Earlier this week, the Word Nerd was writing a piece for work and wanted to use the word penultimate, assuming that it meant absolutely ultimate or that nothing can beat it. Fortunately, the Word Nerd used the trusty Canadian Oxford Dictionary to double check the spelling and learned that penultimate actually means the last but one as in the penultimate act of a play (the second last act). The dictionary actually notes that a common mistake is to think that penultimate means absolutely ultimate (so the Word Nerd is in good company).
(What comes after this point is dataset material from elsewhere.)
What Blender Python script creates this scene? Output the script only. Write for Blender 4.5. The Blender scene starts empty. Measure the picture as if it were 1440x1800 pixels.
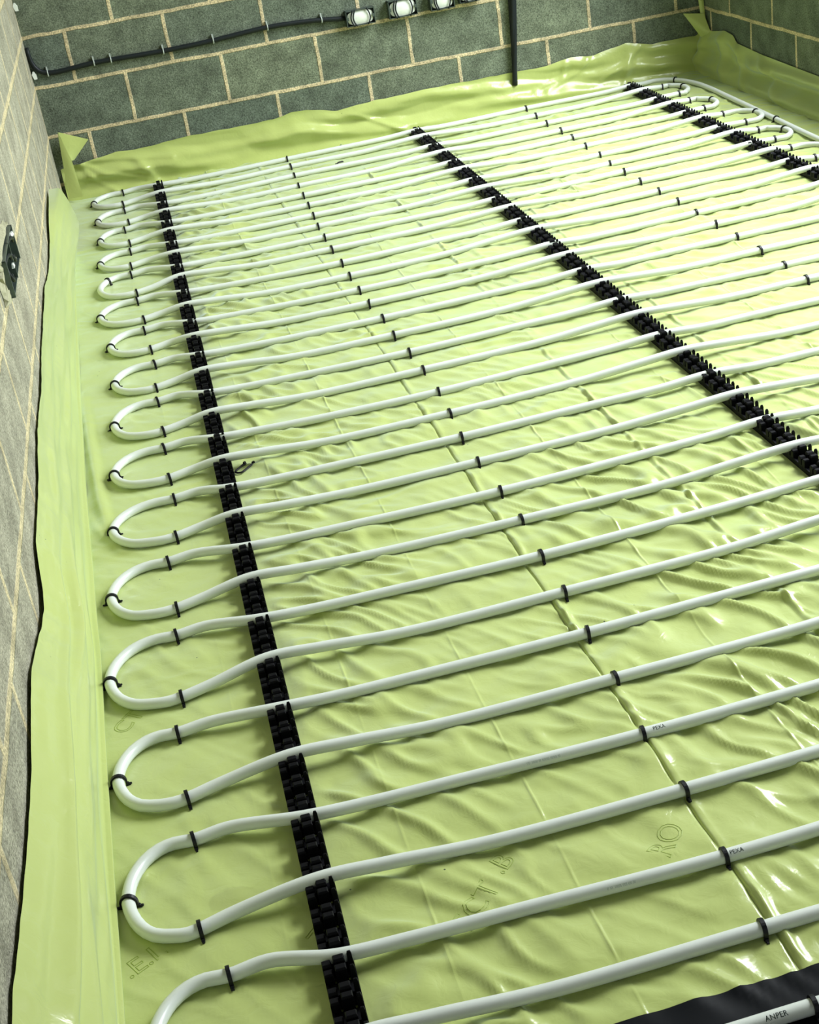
import bpy, bmesh, math
import numpy as np
from mathutils import Vector, Matrix
from math import sin, cos, pi

scene = bpy.context.scene
col = scene.collection

# ------------------------------------------------------------------ camera
cam_data = bpy.data.cameras.new('camera')
cam = bpy.data.objects.new('camera', cam_data)
col.objects.link(cam)
cam_data.sensor_fit = 'VERTICAL'
cam_data.sensor_height = 36.0
cam_data.lens = 2507.2 / 1800 * 36.0
cam_data.clip_start = 0.05
RIGHT = Vector((0.962753, -0.225693, -0.148891))
UP = Vector((0.234751, 0.424503, 0.874465))
FWD = Vector((0.134156, 0.876847, -0.461673))
m = Matrix((RIGHT, UP, -FWD)).transposed().to_4x4()
m.translation = Vector((0.42438, -2.77683, 1.39299))
cam.matrix_world = m
scene.camera = cam

# ------------------------------------------------------------------ light
scene.view_settings.view_transform = 'Standard'
scene.view_settings.look = 'None'
scene.view_settings.gamma = 1.0
scene.view_settings.use_curve_mapping = False
scene.view_settings.exposure = 0.08

world = bpy.data.worlds.new('overcast_sky')
scene.world = world
world.use_nodes = True
bg = world.node_tree.nodes['Background']
bg.inputs[0].default_value = (0.86, 0.95, 1.0, 1)
bg.inputs[1].default_value = 0.35

def area(name, loc, rot, sx, sy, power, color):
    d = bpy.data.lights.new(name, 'AREA')
    d.shape = 'RECTANGLE'
    d.size, d.size_y = sx, sy
    d.energy = power
    d.color = color
    o = bpy.data.objects.new(name, d)
    o.location = loc
    o.rotation_euler = rot
    col.objects.link(o)
    return o

# daylight through the opening in the right wall, and a weak unseen fill added at the room's open end
d = area('daylight_side_opening', (4.70, 0.80, 2.90), (0, pi / 2, 0), 3.0, 3.6, 400, (0.92, 0.98, 1.0))
d.rotation_euler = (Vector((0.8, 0.4, 0.0)) - d.location).to_track_quat('-Z', 'Y').to_euler()
k = area('bright_sky_side_opening', (4.90, 1.65, 4.60), (0, 0, 0), 3.0, 3.0, 520, (0.95, 0.99, 1.0))
k.rotation_euler = (Vector((1.2, 0.2, 0.0)) - k.location).to_track_quat('-Z', 'Y').to_euler()
area('fill_open_end', (1.55, -4.6, 1.3), (pi / 2, 0, 0), 2.6, 2.2, 4, (0.97, 1.0, 0.97))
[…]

The Word Nerd can’t find how this mistake was originally made or why it is so common. Language certainly changes over time so maybe the mistake will become the new meaning; however, until the mistake is recognized in the dictionary as being an acceptable meaning — stick to ultimate when you mean something is unsurpassable.
Fun fact for you: Penultimate is the second-to-last, right? The one before that is the ANTEpenultimate. So if a book has 10 chapters, chapter 8 is the antepenultimate, chapter 9 is the penultimate and chapter 10 is the ultimate. Fun, right? My voice teacher taught me that
Wow! Meg, you are nerdier than the Word Nerd! I will have to look into the etymology of these words.
” My life’s been battered and torn, I’m shaking, and in need of reform. ”
This the line I typed into Microsoft Word, and it says the word “have” should replace “of”?…. any feed back?